1. Being different is nothing to be ashamed of.
Each and every person on your campus is struggling with something. Even though their struggles may differ from yours, everyone has something they are battling.
2. Find friends who appreciate each and every one of your quirks.
Or in my case, my tics. I have the best supporters when it comes to my friends. They never make me feel like an outsider, and I really learned to appreciate how inclusive they are. My tics are part of my everyday life; they are a piece of me! They don't make me any less of a person than anyone else.
3. Don't dwell on what you can't control.
This is possibly the biggest and most important lesson I've learned. Having a disability that is incurable or unable to be fixed is something that is hard to grasp at times. You want to scream and cry because you feel like no one understands your pain. But the fact of the matter is that you can't change it. Why waste your time trying to control an uncontrollable problem? Embrace your disability. Understand that, yes, you are different. But there is nothing wrong with that.

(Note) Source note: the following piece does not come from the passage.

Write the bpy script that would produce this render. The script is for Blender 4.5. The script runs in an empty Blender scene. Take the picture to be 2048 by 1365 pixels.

4. Be yourself in all aspects.
Never change for anyone. I know this goes past your disability, but realize that if you aren't using your disability as an advantage, you aren't being your true self. Having Tourette’s may seem like a burden most of the time, but I will never let that limit me. I am intelligent, strong, and capable of being an inspiration to anyone out there struggling with the same things as me. You are just as capable of those things. You are just as special, and you are so important to the world. Your disability makes you unique and you need to find light in that.
5. Finally, I realized that my disability does not define me.
I might embrace it. I might teach people about it. And it might be a part of me in every way, but it surely is not who I am. I am not Tourette’s. I am a college student. I am a friend. I am a daughter. I am a coworker, and I am everything in between. Living life with a disability makes me different, but it does not make me.
College is a place for learning, a place for making new friends, and a place for making new memories. But it is also your classroom. Teach your peers about your disability; educate them and let them know that you are someone who has so much to offer the world! Be uniquely you, and never let anyone tell you no just because you have something that makes you a little more special.